THE PROBLEM: Jasper, aged 2, smiles like an angel but he is very naughty.
HIS MUM CHARLOTTE SAYS: Jasper has always been a very exuberant child. He never has a tantrum, and only cries if he hurts himself. He doesn't seem to care when he's told off and I'm getting to the stage where I fear going out with him alone as I can't control him.
If we are out, he'll try to run off - he undoes the straps of his buggy and runs away, laughing at me. Recently while I'm telling him off, he's started telling ME off for shouting at him!
Nothing I seem to do makes any difference, and he knows which buttons to push to make me upset or angry. I'm finding it impossible, especially now I have his four-month-old sister to care for as well.
GITTE SAYS: Jasper is learning to test the boundaries and through exploring, is discovering the world around him. Charlotte has become so exhausted by the constant battles that she has lost sight of the fact that Jasper is only doing what comes naturally to a two-year-old.
Constantly telling him 'no!' and chasing after him only makes the problem worse. Jasper has become desensitised to hearing his name followed by 'no' all the time and used to being the centre of attention when he misbehaves.

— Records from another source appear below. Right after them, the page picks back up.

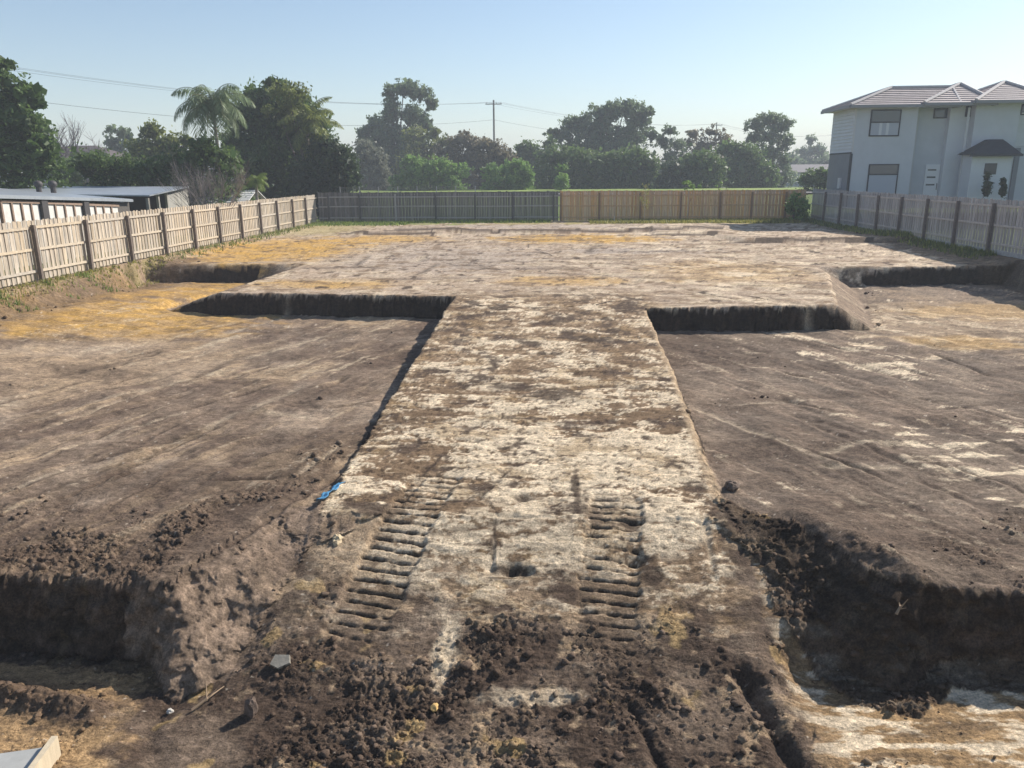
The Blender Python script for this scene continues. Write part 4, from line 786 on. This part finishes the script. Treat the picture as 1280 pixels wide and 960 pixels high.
o_ = Vector((0, -.2, -3.1)); wire(P0+o_, P1+o_, 2.2, .018, 'single communications cable hung well below the power lines on the left'); wire(P1+o_, P2+o_, 1.6, .018, 'single communications cable hung below the lines right of the nearer pole')

# ------------------------------------------------------------------ sheds on the left
M_ROOF = mat('galvanised_roof', (.36, .39, .42), .38, .5, noise=(1.5, .15), metal=.35); M_WHITEP = mat('white_panel', (.62, .60, .56), .7, noise=(3, .12)); M_MULL = mat('brown_frame', (.27, .19, .14), .7, noise=(5, .2))
M_DARKP = mat('dark_steel', (.06, .055, .055), .6); M_GREYT = mat('grey_boards', (.30, .285, .25), .9, noise=(8, .25), obj_var=.12, wood=True); M_SHEDIN = mat('shed_interior', (.10, .09, .08), .9); M_SHING = mat('pale_shingle', (.62, .61, .58), .8, noise=(4, .1))
sx = -18.5; r = thing('long_shed', (sx, 20, .2), 'long low metal roofed shed with white wall panels behind the left fence', 'shed')
def Z_(px, py, X): d = ray(px, py); return (d*(X/d.x)).y, (d*(X/d.x)).z+CZ
y0s, y1s = 20.0, 33.5; zt0, zt1 = 2.62, 2.24
def zr(y): return np.interp(y, [20, 25.95, 33.5], [2.86, 2.64, 2.18])
# roof: sloping sheet with ribs
m = MB(); yA, yB = 20., 34.2; N_ = 40
zf = lambda y: zr(y)+.0
m.prism([Vector((sx+.10, yA, zf(yA)+.10))-r.location, Vector((sx+.10, yB, zf(yB)+.10))-r.location, Vector((sx-12, yB+6, 2.86))-r.location, Vector((sx-12, yA, 3.0))-r.location], (0, 0, .05)); m.build('roof', M_ROOF, r)
m = MB().prism([Vector((sx+.12, yA, zf(yA)+.03))-r.location, Vector((sx+.12, yB, zf(yB)+.03))-r.location, Vector((sx+.12, yB, zf(yB)+.14))-r.location, Vector((sx+.12, yA, zf(yA)+.14))-r.location], (.03, 0, 0)); m.build('fascia', M_ROOF, r)
m = MB().box((-.12, 0, 0), (-.06, yB-yA, 2.0)); m.build('wall', M_SHEDIN, r)
gr = [(0, 48, 3.5), (55, 100, 4), (107, 145, 4)]
def yof(px): return Z_(px, 250, sx)[0]
ys = [20.4, yof(-45), yof(-40), yof(-2), yof(0), yof(49), yof(55), yof(102), yof(107), yof(147)]
for a, b, nn in ((ys[0], ys[3], 8), (ys[4], ys[5], 4), (ys[6], ys[7], 4), (ys[8], ys[9], 4)):
    stp = (b-a)/nn
    for i in range(nn):
        ya, yb = a+i*stp+.05, a+(i+1)*stp-.05; zz = zr((ya+yb)/2)-.14-.2
        MB().box((-.05, ya-20, .05), (-.02, yb-20, zz)).build('wall_panel', M_WHITEP, r)
        MB().box((-.06, ya-20-.08, .05), (.03, ya-20-.005, zz+.02)).build('mullion', M_MULL, r)
    MB().prism([Vector((sx-.06, a, zr(a)-.16))-r.location, Vector((sx-.06, b, zr(b)-.16))-r.location, Vector((sx-.06, b, zr(b)-.08))-r.location, Vector((sx-.06, a, zr(a)-.08))-r.location], (.1, 0, 0)).build('top_rail', M_MULL, r)
for q in (ys[5]+.1, ys[7]+.1): MB().box((-.06, q-20-.12, 0), (.1, q-20+.22, zr(q)-.22)).build('post', M_DARKP, r)
for i, px in enumerate((48, 66)):
    p = at(px, 233, 36); vt = thing('roof_vent', (p.x, 36, p.z-.15), ('left' if i == 0 else 'right')+' one of two dark ball shaped turbine vents on the long shed roof', 'roof vent', 'turbine vents on the shed roof')
    MB().tube([(0, 0, -.25), (0, 0, .12)], [.12, .12], 10).build('stack', M_DARKP, vt); MB().ball((0, 0, .25), (.2, .2, .17), 12, 7).build('turbine', M_DARKP, vt, True)
# open carport at the right end of the shed
c0 = at(150, 262, 36); cb = at(235, 262, 41)
r2 = thing('carport', (c0.x, 36, .2), 'open fronted carport with metal roof and weathered board end wall beside the long shed', 'carport')
zc = at(185, 246, 36).z-.2
p_ = [at(40, 244, 36), at(187, 245.5, 36), at(236, 234.5, 43), at(-60, 234, 43)]
m = MB().prism([Vector((q.x, q.y, q.z))-r2.location for q in p_], (0, 0, .06)); m.build('roof', M_ROOF, r2)
for px, D in ((152, 36.2), (184, 36.2), (197, 38), (208, 39.5)):
    q = at(px, 246, D); zz = q.z-.2-.06-(.0 if D < 37 else -.1); MB().box((q.x-c0.x-.06, D-36-.06, 0), (q.x-c0.x+.06, D-36+.06, zz+(D-36)*.04)).build('post', M_GREYT, r2)
MB().box((at(140, 250, 41).x-c0.x, 6.0, 0), (at(212, 250, 42).x-c0.x, 6.1, 2.1)).build('back_wall', M_SHEDIN, r2)
e0 = at(209, 250, 39.6); e1 = at(236, 250, 43.4); nb_ = 12
for i in range(nb_):
    a = e0.lerp(e1, i/nb_); b = e0.lerp(e1, (i+.92)/nb_); tz = at(209, 243, 39.6).z*(1-i/nb_) + at(236, 235.5, 43.4).z*(i/nb_) - .22
    MB().prism([Vector((a.x-c0.x, a.y-36, 0)), Vector((b.x-c0.x, b.y-36, 0)), Vector((b.x-c0.x, b.y-36, tz)), Vector((a.x-c0.x, a.y-36, tz))], (0, .03, 0)).build('board', M_GREYT, r2)
# things stored under the carport
q = at(172, 256, 38.5); t_ = thing('stored_barrel', (q.x, 38.5, .2), 'olive cylinder shaped bundle stored under the carport roof', 'barrel'); MB().tube([(0, 0, 0), (0, 0, 1.3)], [.35, .3], 10).build('body', mat('olive_cover', (.22, .20, .13), .9), t_)
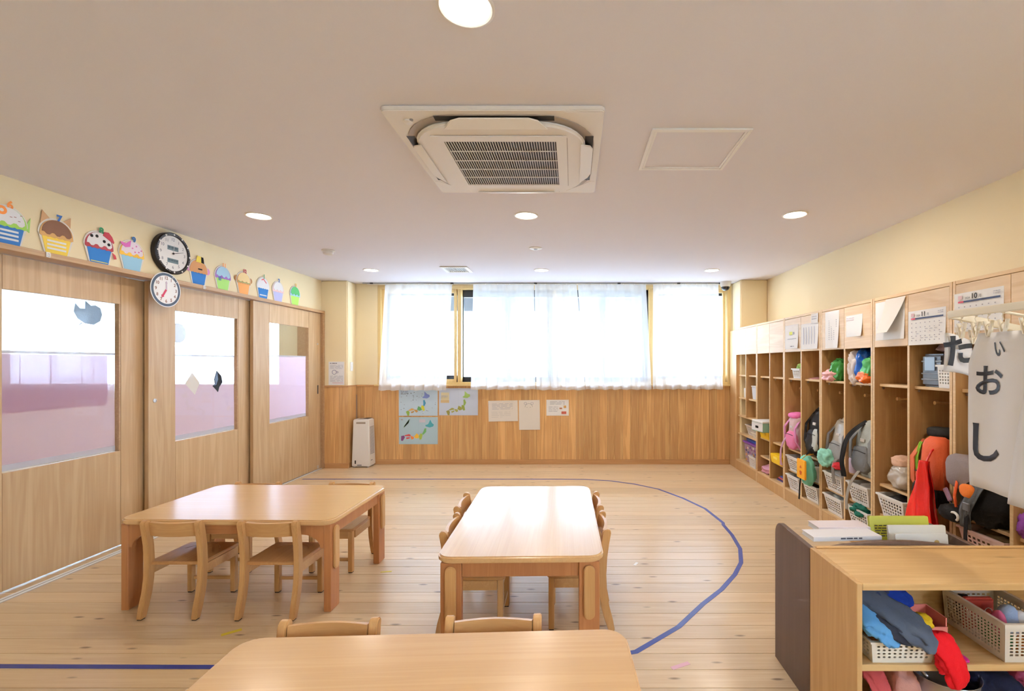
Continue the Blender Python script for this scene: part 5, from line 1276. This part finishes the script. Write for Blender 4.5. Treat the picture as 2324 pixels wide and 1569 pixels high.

Charlotte is softly spoken, so needs to learn to differentiate between her happy voice and her firm voice.
When being firm, her face should be set, eyes level with Jasper's, voice low and in control. Firm does not mean raising your voice, but it does mean being in control.
When being happy, her face should be relaxed, eyes soft, mouth smiling and voice much higher in tone.
Rather than always saying 'no' to Jasper, allow him to explore a bit, with guidance. For instance, when he grabs something valuable or breakable, don't ban him from holding it, but teach him to use both hands when carrying it under supervision.
Keeping Jasper at home will make his behaviour worsen as he becomes bored. It's important to get outside every day, both to stimulate Jasper and help him burn off energy. Try an organised toddler activity group such as story or music sessions once or twice a week.
Involve him in structured play activities at home too, and let him help with household chores.
Jasper's running off is a cause for concern. Use the ATA approach (ASK, TELL, ACT) to control it. Before they go out, Charlotte needs to explain to Jasper in simple terms the type of behaviour she expects while they are out.
She must ASK him not to run off. If he tries to run off, she must TELL him he will have to hold her hand for the rest of the trip if he tries to run away again. If again he doesn't listen, she must ACT and hold him firmly by the hand for the rest of the walk and not let go, no matter how difficult the situation becomes.
It is the perfect time to use that firm voice and ignore Jasper if he becomes stroppy.
This sends a powerful message that Mummy is in charge, not Jasper.